And do you know what ? No person is any more responsible for this new shift, this new awareness, than the liberated homosexual person. Why? When man sexually and affectionally loves man, when woman sexually and affectionally loves woman, they set a clear example that jars the stupefied mind loose from its cultural blinders. Because what happens with liberated homosexual men and women is that they live the same rich, full lives that liberated heterosexual men and women do. They refuse to be defined by rigid gender-role expectations. They remind people in the most concrete way possible that. the important things in life are love, compassion, intelligence, vocational success, friendship, and last, but not least, a sense of connectedness to the whole of Creation.

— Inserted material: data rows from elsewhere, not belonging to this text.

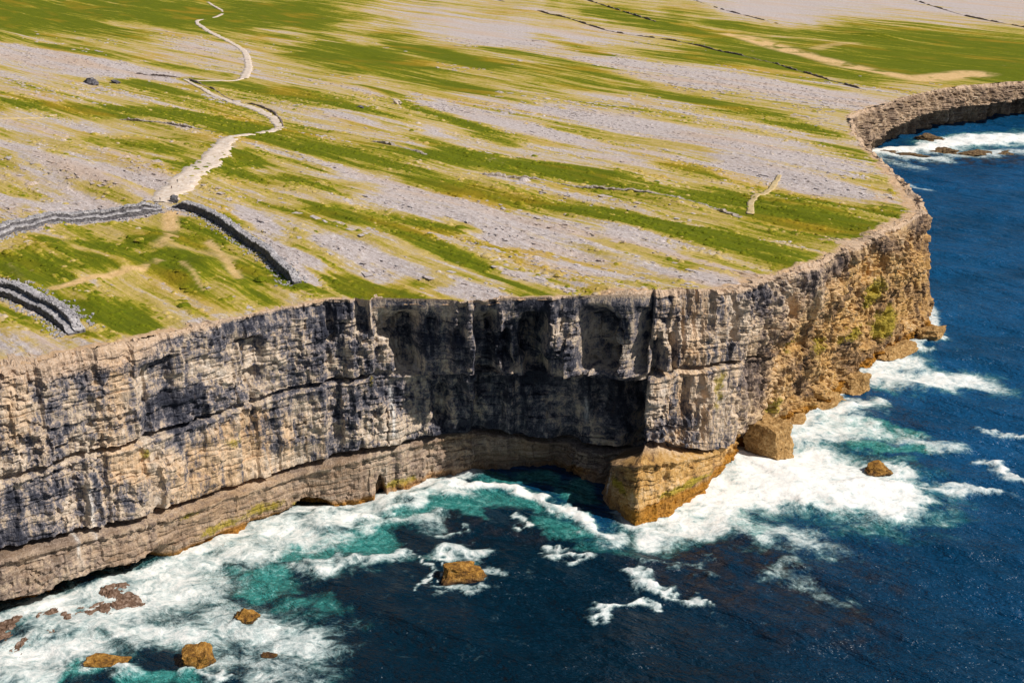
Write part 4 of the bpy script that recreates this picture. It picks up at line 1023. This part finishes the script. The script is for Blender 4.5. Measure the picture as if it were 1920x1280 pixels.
def person(u, v, rz, mat, label, stride=0.18):
    P = on_land(u, v)
    V = [(0, 0, .95), (0, 0, 1.15), (0, 0, 1.38), (0, 0.01, 1.50), (0, .02, 1.60), (0, .02, 1.72),
         (.10, 0, .88), (.11, stride, .50), (.11, stride * .9, .08), (.11, stride * .9 + .14, .04),
         (-.10, 0, .88), (-.11, -stride * .6, .50), (-.11, -stride * 1.5, .08), (-.11, -stride * 1.5 + .14, .04),
         (.19, 0, 1.40), (.25, -.06, 1.14), (.25, .06, .90), (.25, .09, .80), (-.19, 0, 1.40), (-.25, .06, 1.14), (-.25, .16, .92), (-.25, .20, .83)]
    E = [(0, 1), (1, 2), (2, 3), (3, 4), (4, 5), (0, 6), (6, 7), (7, 8), (8, 9), (0, 10), (10, 11), (11, 12), (12, 13), (2, 14), (14, 15), (15, 16), (16, 17), (2, 18), (18, 19), (19, 20), (20, 21)]
    rad = [.15, .14, .16, .06, .085, .09, .10, .07, .045, .04, .10, .07, .045, .04, .07, .05, .04, .035, .07, .05, .04, .035]
    me = bpy.data.meshes.new('person'); me.from_pydata(V, E, [])
    o = bpy.data.objects.new('person', me); C.objects.link(o)
    sk = o.modifiers.new('skin', 'SKIN')
    if not me.skin_vertices: me.skin_vertices.new()
    for i, r in enumerate(rad): me.skin_vertices[0].data[i].radius = (r, r * .8)
    me.skin_vertices[0].data[0].use_root = True
    sb = o.modifiers.new('smooth', 'SUBSURF'); sb.levels = sb.render_levels = 1
    me.materials.append(mat)
    o.location = (P[0], P[1], float(z_land(P[0], P[1])) + 0.27); o.rotation_euler = (0, 0, rz)
    return tag(o, label, 'person', 'visitors on the path to the gateway')

PM = [person_material('dark_clothes', (0.03, 0.035, 0.05), (0.02, 0.02, 0.028)), person_material('red_brown_clothes', (0.16, 0.06, 0.045), (0.03, 0.03, 0.04))]
person(333, 347, 0.6, PM[0], 'person in dark clothes walking up the middle of the wide path')
person(322, 356, 2.6, PM[1], 'person in a brownish top on the wide path nearer the gateway')
person(301, 385, 0.2, PM[0], 'person in dark clothes standing left of the rampart gateway')
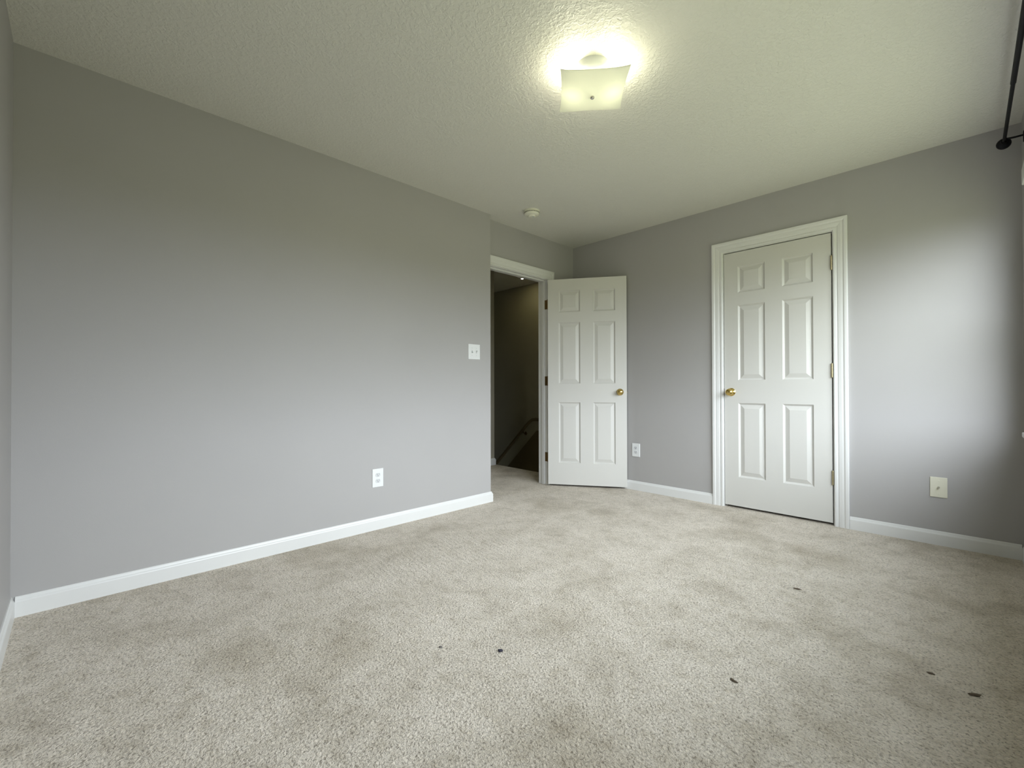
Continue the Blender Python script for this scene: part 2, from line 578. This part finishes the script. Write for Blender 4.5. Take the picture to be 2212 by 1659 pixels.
entry_trim = casing('trim_1', DOOR_Y0, DOOR_Y1, DOOR_TOP, lambda u, z, h: (XE + h, u, z),
                    'white casing around the open bedroom doorway', WT, 0.037)
closet_trim = casing('trim_2', CL_X0, CL_X1, CL_TOP, lambda u, z, h: (u, YR - h, z),
                     'white moulded casing around the closed closet door', WT, 0.039)
bm = bmesh.new()
box(bm, CL_X0 - 0.0005, CL_X0 + 0.0015, YR + 0.001, YR + 0.032, 0.895, 0.955)
link('strike_plate', bm, M_oldbrass, closet_trim)

# ------------------------------------------------------------------ doors
ROWS = [(0.249, 0.838), (1.020, 1.616), (1.717, 1.928)]
def hinge(parent, x, y, z, hand, m, leaf):
    """knuckle at (x, y); leaf: list of boxes"""
    bm = bmesh.new()
    tot, nk = 0.092, 5
    for k in range(nk):
        a = z - tot / 2 + k * tot / nk
        lathe(bm, [(0, a + 0.0004), (0.0062, a + 0.0004), (0.0062, a + tot / nk - 0.0004), (0, a + tot / nk - 0.0004)], 14, origin=(x, y, 0))
    for a, s in ((z + tot / 2, 1), (z - tot / 2, -1)):
        lathe(bm, [(0, a), (0.0062, a), (0.0052, a + s * 0.004), (0, a + s * 0.006)], 14, origin=(x, y, 0))
    h = link('hinge', bm, m, parent, True)
    bm = bmesh.new()
    for b in leaf:
        box(bm, *b)
    link('hinge_leaf', bm, m, h)
    return h

# closed closet door: local X runs along +X world, face to -Y
cw = 0.7200
cd = thing('door_2', 'closed white six-panel closet door in the right wall', 'door', (-1.3748, YR + 0.002, 0), kind='structure')
bm = bmesh.new()
door_slab(bm, cw, 0.018, 2.043, 0.035, [(0.105, 0.300), (0.417, 0.612)], ROWS)
link('door_slab', bm, M_door, cd)
knob(cd, 0.052, 0.925, 0.0, -1)
for z in (1.832, 1.080, 0.333):
    hinge(cd, cw + 0.0030, -0.0065, z, 1, M_dullbrass, [(cw, cw + 0.0022, -0.004, 0.03, z - 0.046, z + 0.046)])

# open bedroom door: hinge side at left, seen from its hall side
HP, FP = Vector((-2.873, 3.309)), Vector((-2.245, 3.720))
ow = (FP - HP).length
od = thing('door_1', 'open white six-panel bedroom door swung towards the right wall', 'door', (HP.x, HP.y, 0),
           (0, 0, math.atan2(FP.y - HP.y, FP.x - HP.x)), kind='structure')
bm = bmesh.new()
door_slab(bm, ow, 0.020, 2.022, 0.035, [(0.106, 0.314), (0.438, 0.645)], [(a - 0.018, b - 0.018) for a, b in ROWS])
link('door_slab', bm, M_door, od)
knob(od, ow - 0.062, 0.920, 0.0, -1)
knob(od, ow - 0.062, 0.920, 0.035, 1)
bm = bmesh.new()
box(bm, ow - 0.0005, ow + 0.001, 0.005, 0.030, 0.890, 0.948)
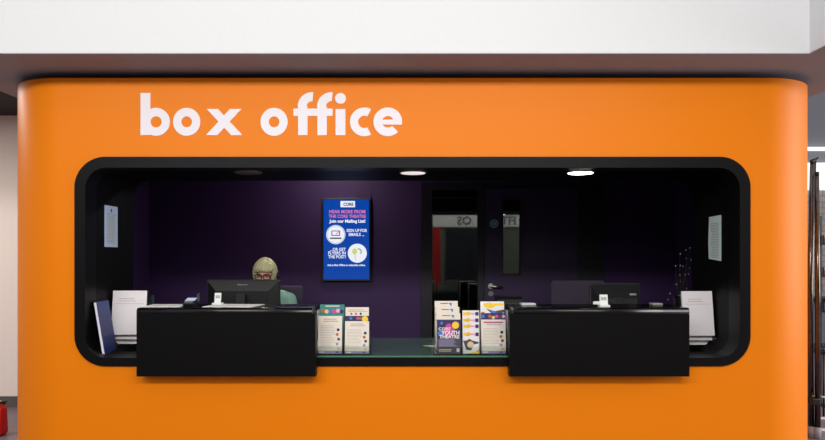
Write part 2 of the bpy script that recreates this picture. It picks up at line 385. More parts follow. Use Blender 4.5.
# reflected foyer frontage: what the panes mirror
def RXm(px, yv=None): return (px-CX)/F*(2*(YI-CAMY)+(CAMY-YR))
def RZm(py): return CAMZ+(CY-py)/F*(2*(YI-CAMY)+(CAMY-YR))
mb = MB().box(.55, 2.9, YR+.003, YR+.06, RZm(227), RZm(203), 0)
def flip(c): return Matrix.Translation((c, 0, 0)) @ Matrix.Diagonal((-1, 1, 1, 1)) @ Matrix.Translation((-c, 0, 0))
mb.text('OS', RXm(464), RZm(220.5), .22, YR+.062, 1, .03, T=flip(RXm(464))).text('FIT', RXm(508), RZm(220.5), .22, YR+.062, 1, .03, T=flip(RXm(508)))
tag(mb.build('shop_sign', ['white', 'paper_dark']), 'long white sign board on the rear foyer wall', 'sign')
tag(MB().box(RXm(446), RXm(500), YR+.003, YR+.05, .0005, RZm(227.5)).box(RXm(471), RXm(473), YR+.0502, YR+.08, .001, RZm(228), 0).build('shutter', 'trousers'), 'dark blue shutter under the white sign board', 'shutter')
tag(MB().box(RXm(433), RXm(440), YR+.003, YR+.06, .0005, RZm(227.5)).build('banner', 'red'), 'red upright banner against the rear foyer wall beside the shutter', 'banner')

# ------------------------------------------------------------------ lettering
sx = 1/F*4.1
sign = thing('lettering', 'large white bold lettering reading box office on the orange front', 'lettering', (0, -.001, 2.2))
def P(cx_, cy_): return ((120+cx_/2.75-CX)*sx, CAMZ+(CY-(80+cy_/2.75))*sx)
K = sx/2.75; y0, y1 = -.004, -.0005
stag = [0]
def ny():
    stag[0] += 1; return y0-.0004*(stag[0] % 4)
def letter(fn):
    m = MB(); fn(m); m.build('letter', 'letter', sign)
def bar(m, x0, x1, ya, yb):
    a = P(x0, ya); b = P(x1, yb); m.box(a[0], b[0], ny(), y1, b[1], a[1])
def sect(m, cx_, cy_, ro, ri, a0, a1, sx_=1.0, **k):
    c = P(cx_, cy_); m.sector(c[0], c[1], ro*K, ri*K, a0, a1, ny(), y1, sx=sx_, **k)
def Lb(m): bar(m, 57, 84, 36, 152); sect(m, 100, 115.5, 38.5, 15.5, 0, 360, .98)
def Lo(c):
    def f(m): sect(m, c, 115.5, 38.5, 15, 0, 360, .97)
    return f
def Lx(m):
    m.prism([P(239, 80), P(270, 80), P(337, 152), P(306, 152)], ny(), y1); m.prism([P(303, 80), P(334, 80), P(268, 152), P(237, 152)], ny(), y1)
def Lf(s_):
    def f(m):
        bar(m, s_, s_+26, 73, 152); bar(m, s_-13, s_+42, 79, 99)
        sect(m, s_+38, 74, 40, 15, 84, 180, .98, n=20)
    return f
def Li(m): bar(m, 593, 620, 80, 152); c = P(606.5, 51); m.disc(c[0], c[1], 15*K, y0, y1)
def Lc(m): sect(m, 672, 115.5, 39.5, 17, 62, 298)
def Le(m): sect(m, 736.5, 115.5, 39.5, 16, 0, 316); bar(m, 715, 775.5, 109, 123)
for fn in (Lb, Lo(184), Lx, Lo(424), Lf(490), Lf(543), Li, Lc, Le): letter(fn)

# ------------------------------------------------------------------ downlights in the lintel
for px, mt, lb in ((248, 'lamp_off', 'unlit round recessed lamp in the black lintel above the seated person'), (413, 'lamp_low', 'faintly lit round recessed lamp at the middle of the black lintel'), (580.5, 'lamp_on', 'bright round recessed lamp in the black lintel above the right counter')):
    yy = .20; xx = X(px, yy); zz = IZ1-.0002
    t = thing('recessed_light', lb, 'ceiling light', (xx, yy, zz), 'recessed lamps in the lintel')
    MB().lathe([(.088, zz), (.088, zz-.004), (.082, zz-.006), (.078, zz-.006)], xx, yy).build('ring', 'lampring', t)
    MB().lathe([(.0775, zz-.001), (.0775, zz-.0085), (.05, zz-.011)], xx, yy).build('diffuser', mt, t)

# ------------------------------------------------------------------ counters
def counter(px0, px1, label):
    yf, yb = -.10, .25; x0, x1 = X(px0, yf), X(px1, yf); zt, zb = Z(308, yf), Z(376.5, yf)
    t = thing('counter', label, 'counter', ((x0+x1)/2, 0, zb), 'black counters in the opening')
    xa, xb = (x0, x1-.022) if x0 < 0 else (x0+.022, x1)
    r = .022; arc = [(yf+r-r*math.sin(PI/2*k/8), zt-r+r*math.cos(PI/2*k/8)) for k in range(9)]
    MB().prism_x([(yb, zt-.035), (yb, zt)] + arc + [(yf, zt-.035)], xa, xb, smooth=True).build('counter_top', 'counter_gloss', t)
    MB().box(x0, x1, yf, yf+.075, zb, zt-.0355).build('front_panel', 'counter', t)
    for a, b in ((xa, xa+.025), (xb-.025, xb)): MB().box(a, b, yf+.0755, yb-.01, IZ0, zt-.0355).build('side_panel', 'counter', t)
    return xa, xb, zt
LX0, LX1, ZT = counter(136.5, 315.5, 'black raised counter on the left, in front of the seated person')
RX0, RX1, _ = counter(509.5, 689.5, 'black raised counter on the right, in front of the empty chair')
# glass shelf
gx0, gx1 = LX1+.001, RX0-.001
GZ = IZ0+.011
tag(MB().box(gx0, gx1, -.005, .92, IZ0+.0005, GZ, bev=.002).build('glass_shelf', 'shelf_glass'), 'low green glass shelf between the two black counters', 'shelf')

# ------------------------------------------------------------------ leaflets and holders
def tilt(yb_, zb_, deg):                       # lean back about the bottom edge
    return Matrix.Translation((0, yb_, zb_)) @ Matrix.Rotation(math.radians(-deg), 4, 'X') @ Matrix.Translation((0, -yb_, -zb_))
def lines(m, x0, x1, z0, z1, n, y, mi, seed=0, hh=.28):
    rnd = random.Random(seed)
    for k in range(n):
        z = z1-(z1-z0)*(k+.5)/n; h = (z1-z0)/n*hh
        m.box(x0, x0+(x1-x0)*rnd.uniform(.72, 1), y-.0004, y, z-h, z+h, mi)
def holder(px0, px1, label, top=.19, d0=.03, d1=.12):
    x0, x1 = X(px0, d0), X(px1, d0)
    t = thing('leaflet_holder', label, 'leaflet holder', ((x0+x1)/2, d0, GZ), 'clear leaflet holders on the glass shelf')
    MB().box(x0, x1, d0-.006, d1+.03, GZ, GZ+.006).build('base', 'acrylic', t)
    MB().box(x0, x1, d0-.006, d0-.003, GZ+.006, GZ+.055).build('front_lip', 'acrylic', t)
    for a in (x0, x1-.0025): MB().prism_x([(d0-.006, GZ+.006), (d1+.03, GZ+.006), (d1+.03, GZ+top), (d0+.04, GZ+top*.75), (d0-.006, GZ+.07)], a, a+.0025).build('side_panel', 'acrylic', t)
    MB().box(x0+.0025, x1-.0025, d1+.027, d1+.03, GZ+.006, GZ+top).build('back_panel', 'acrylic', t)
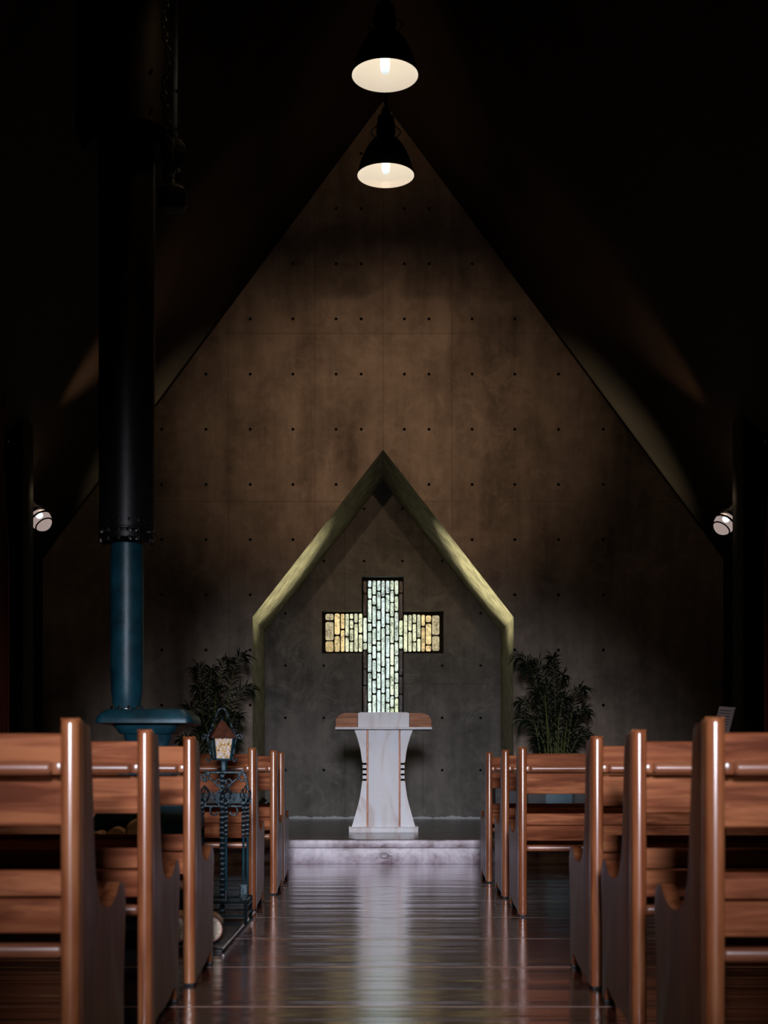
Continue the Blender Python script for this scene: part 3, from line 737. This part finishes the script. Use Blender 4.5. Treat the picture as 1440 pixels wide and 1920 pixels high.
lathe(bm, [(0, -0.02), (0.05, -0.02), (0.058, -0.015), (0.045, -0.004), (0.045, 0.004), (0.058, 0.015), (0.05, 0.02), (0, 0.02)], 24, c=c0, mat=rot)
link('pulley', bm, M['black_iron'], ch)
bm = B(); box(bm, c0[0]-0.05, c0[0]+0.01, -0.03, 0.03, c0[2]-0.10, c0[2]+0.06, 0.01)
tube(bm, arc(c0[0]-0.01, c0[2]-0.10, 0.035, PI*0.9, 2.4*PI, 14), 0.008, 8)
tube(bm, [(c0[0]-0.04, -0.03, c0[2]-0.13), (c0[0]+0.03, -0.03, c0[2]-0.08)], 0.004, 6)
link('hook_block', bm, M['black_iron'], ch)
bm = B(); z0 = PZ(396, hd_D); z1 = PZ(352, hd_D)
lathe(bm, [(0, z0), (0.05, z0+0.004), (0.066, z0+0.03), (0.068, z1-0.02), (0.05, z1), (0.02, z1+0.01), (0.012, z1+0.05), (0, z1+0.05)], 20, c=(PX(323, hd_D)-hX, 0, 0))
tube(bm, [(PX(330, hd_D)-hX, 0, z1), (PX(330, hd_D)-hX, 0, c0[2]-0.1)], 0.006, 6)
link('counterweight', bm, M['black_iron'], ch)

# hearth plate
x_r = PX(417, 5.85); bm = B(); box(bm, -2.0, x_r, 5.83, 7.28, 0.0, 0.026, 0.003)
tag(link('hearth_plate', bm, M['slate']), 'dark grey slate hearth plate on the floor under the iron stand', 'hearth')
bm = B(); tube(bm, [(x_r+0.004, 5.82, 0.018), (x_r+0.004, 7.29, 0.018)], 0.007, 8); tube(bm, [(-2.0, 5.826, 0.018), (x_r+0.004, 5.826, 0.018)], 0.009, 8)
ob = link('metal_edge', bm, M['chrome']); ob.parent = bpy.data.objects['hearth_plate']; ob['label'] = 'shiny metal edging'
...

As we stand on the threshold of a New Era—at a new frontier of evolution, it becomes clearer what all the controversy and dissension has been about. The·Equal Rights Amendment has been an important ticket to this new age, a ticket to the other side of the universe, if you will. A side of the universe that is near as loving your neighbor as yourself. But not everyone has wanted to go there. This is not the first time that the human race has fought for love and understanding.

In the early '70s Dennis Altman in his book Homosexuality compared the homosexual person to the philosopher. Both, he said, are gadflies to society. Homosexuals and philosophers force people to look at their unexamined and unwarranted assumptions. At that same time, Joseph Chilton Pearce was telling us in The Crack in the Cosmic Egg how to throw off the shackles of outdated, rigid thinking about reality itself. Now, in the early ‘80s we can see that homosexuality has been an important Crack in the Cultural Cosmic Egg. It has helped us to see beyond rigid stereotyping, beyond narrow, materialistic focus. Homosexual men and women, you are more important than you may have dreamed. Society owes everything to you, but will never inherit the Kingdom until it sees you as you really are. You really are a Portent of The New Age.